Entries with scene source code:
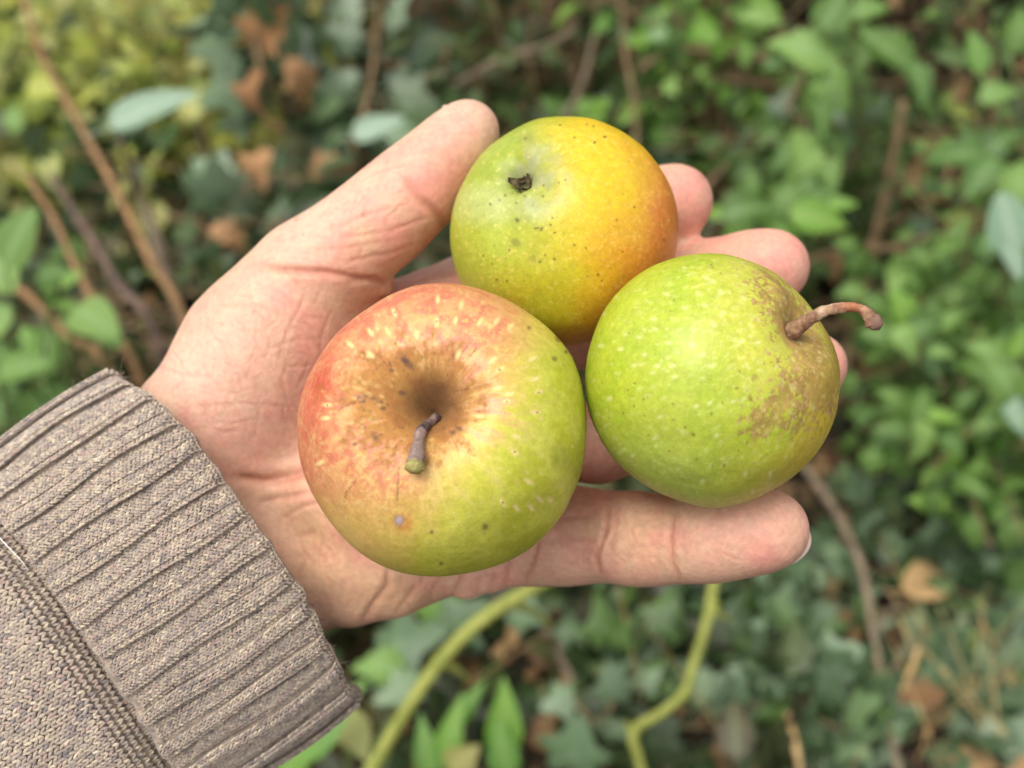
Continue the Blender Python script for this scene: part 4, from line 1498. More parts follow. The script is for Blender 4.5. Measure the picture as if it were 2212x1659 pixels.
def stems_mesh(root, base, lines, mat, name='stem', seg=6):
    parts = []
    for pts, r0, r1 in lines:
        q = catmull(pts, max(6, 4 * len(pts)))
        parts.append(tube(q, np.linspace(r0, r1, len(q)), seg, True, .15))
    V, F = merge(parts)
    return link(name, mesh_np(name, V - base, F, mat), root)


def plant(name, label, cat, lines, leaves, count, size, mat, group=None, leaf_from=.15, spread=.55, up=.75, cam_=.45, off=.02, droop=.2, split=True):
    """a plant: an Empty at its foot > stems (one mesh each) > leaves set along them"""
    base = np.array(lines[0][0][0], float)
    root = link(name, None, None, base)
    tag(root, label, cat, group)
    if split:
        for l_ in lines: stems_mesh(root, base, [l_], mat)
    else:
        stems_mesh(root, base, lines, mat)
    curves = [catmull(l_[0], 40) for l_ in lines]
    lens = np.array([np.linalg.norm(np.diff(c_, axis=0), axis=1).sum() for c_ in curves])
    for i in range(count):
        c_ = curves[NR.choice(len(curves), p=lens / lens.sum())]
        t = leaf_from + (1 - leaf_from) * NR.random() ** .9
        f = t * 39
        k = min(38, int(f))
        p = c_[k] + (c_[k + 1] - c_[k]) * (f - k)
        tan = c_[k + 1] - c_[k]; tan /= np.linalg.norm(tan) + 1e-9
        side = NR.normal(0, 1, 3); side -= tan * (side @ tan); side /= np.linalg.norm(side)
        al = side + tan * NR.uniform(-.1, .8) + np.array([0, 0, -droop]) - TOCAM * .1
        s = NR.uniform(*size)
        put_leaf(root, base, leaves[NR.integers(len(leaves))], p + al / np.linalg.norm(al) * (off + .25 * s), al, facing(spread, up, cam_), s, NR.uniform(.85, 1.15))
    return root


def arc(p0, p1, sag=0.0, n=5, wob=.02):
    p0, p1 = np.asarray(p0, float), np.asarray(p1, float)
    L = np.linalg.norm(p1 - p0)
    out = []
    for i in range(n):
        t = i / (n - 1)
        q = p0 + (p1 - p0) * t + np.array([0, 0, 1.0]) * sag * 4 * t * (1 - t)
        if 0 < i < n - 1: q = q + NR.normal(0, wob * L, 3)
        out.append(q)
    return out


def sprays(foot, targets, r0=.004, r1=.0015, sag=.03, side=3, slen=.12):
    """stems from a foot to each target point with side shoots"""
    L = []
    for tg in targets:
        a = arc(foot + NR.normal(0, .015, 3) * [1, 1, 0], tg, sag)
        L.append((a, r0, r1))
        for j in range(side):
            k = NR.integers(1, len(a))
            p = a[k]
            d = NR.normal(0, 1, 3) + TOCAM * .4; d[2] = abs(d[2]) * .4
            d /= np.linalg.norm(d)
            L.append((arc(p, p + d * slen * NR.uniform(.6, 1.3), .01, 4), r1 * 1.1, r1 * .6))
    return L


# ---- ivy carpet on the ground, lower right and under the hand: trailing vines
def ivy(label, vines, count, size=(.026, .046), group='ivy vines on the ground', up=.85, cam_=.5):
    L = []
    for v in vines:
        L.append(([G(x, y, .012 + .03 * NR.random()) for x, y in v], .0022, .0012))
    return plant('ivy_plant', label, 'ivy', L, IVY, count, size, B_BROWN, group, 0.0, .40, up, cam_, .018, .1, True)


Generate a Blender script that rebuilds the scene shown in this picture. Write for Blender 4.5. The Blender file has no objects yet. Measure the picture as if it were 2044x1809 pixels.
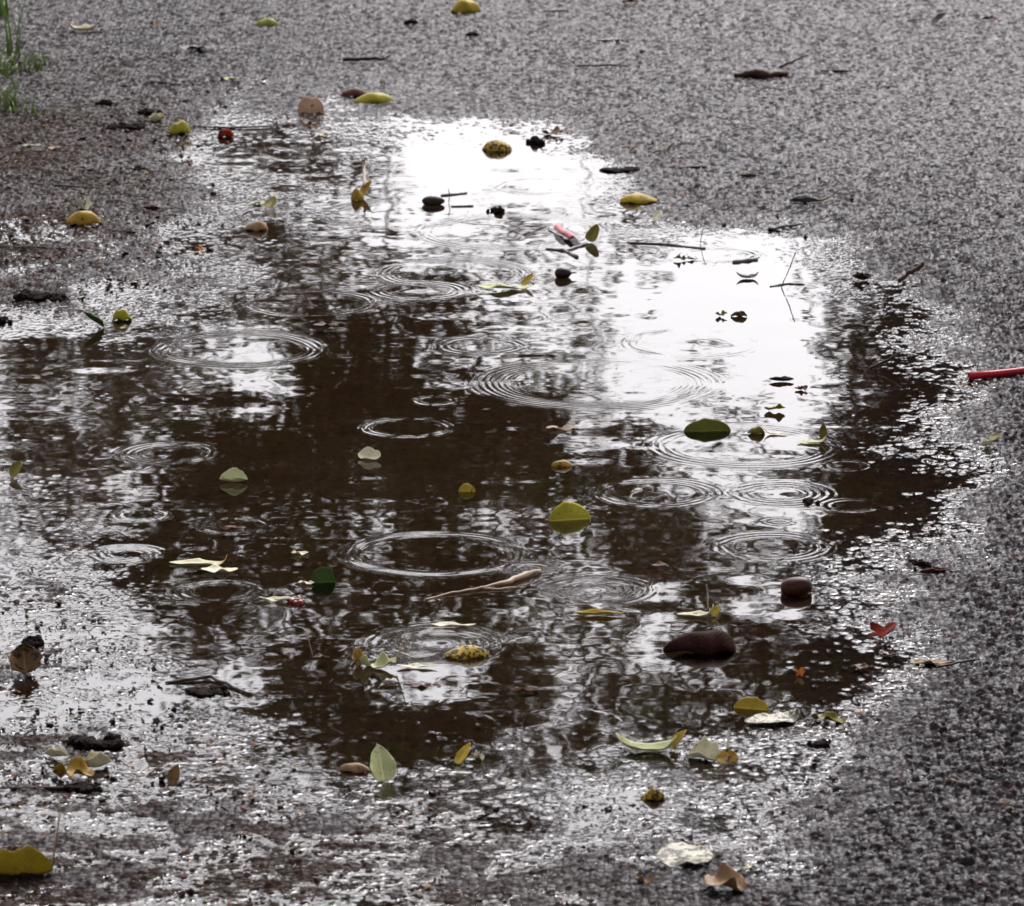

▶ **Task instructions**: Beginning with the first line of the records above, extract each line exactly through the line that holds "return root", both ends included. Omit pictures.

▶ **Completed task**:
Continue the Blender Python script for this scene: part 4, from line 1498. More parts follow. The script is for Blender 4.5. Measure the picture as if it were 2212x1659 pixels.
def stems_mesh(root, base, lines, mat, name='stem', seg=6):
    parts = []
    for pts, r0, r1 in lines:
        q = catmull(pts, max(6, 4 * len(pts)))
        parts.append(tube(q, np.linspace(r0, r1, len(q)), seg, True, .15))
    V, F = merge(parts)
    return link(name, mesh_np(name, V - base, F, mat), root)


def plant(name, label, cat, lines, leaves, count, size, mat, group=None, leaf_from=.15, spread=.55, up=.75, cam_=.45, off=.02, droop=.2, split=True):
    """a plant: an Empty at its foot > stems (one mesh each) > leaves set along them"""
    base = np.array(lines[0][0][0], float)
    root = link(name, None, None, base)
    tag(root, label, cat, group)
    if split:
        for l_ in lines: stems_mesh(root, base, [l_], mat)
    else:
        stems_mesh(root, base, lines, mat)
    curves = [catmull(l_[0], 40) for l_ in lines]
    lens = np.array([np.linalg.norm(np.diff(c_, axis=0), axis=1).sum() for c_ in curves])
    for i in range(count):
        c_ = curves[NR.choice(len(curves), p=lens / lens.sum())]
        t = leaf_from + (1 - leaf_from) * NR.random() ** .9
        f = t * 39
        k = min(38, int(f))
        p = c_[k] + (c_[k + 1] - c_[k]) * (f - k)
        tan = c_[k + 1] - c_[k]; tan /= np.linalg.norm(tan) + 1e-9
        side = NR.normal(0, 1, 3); side -= tan * (side @ tan); side /= np.linalg.norm(side)
        al = side + tan * NR.uniform(-.1, .8) + np.array([0, 0, -droop]) - TOCAM * .1
        s = NR.uniform(*size)
        put_leaf(root, base, leaves[NR.integers(len(leaves))], p + al / np.linalg.norm(al) * (off + .25 * s), al, facing(spread, up, cam_), s, NR.uniform(.85, 1.15))
    return root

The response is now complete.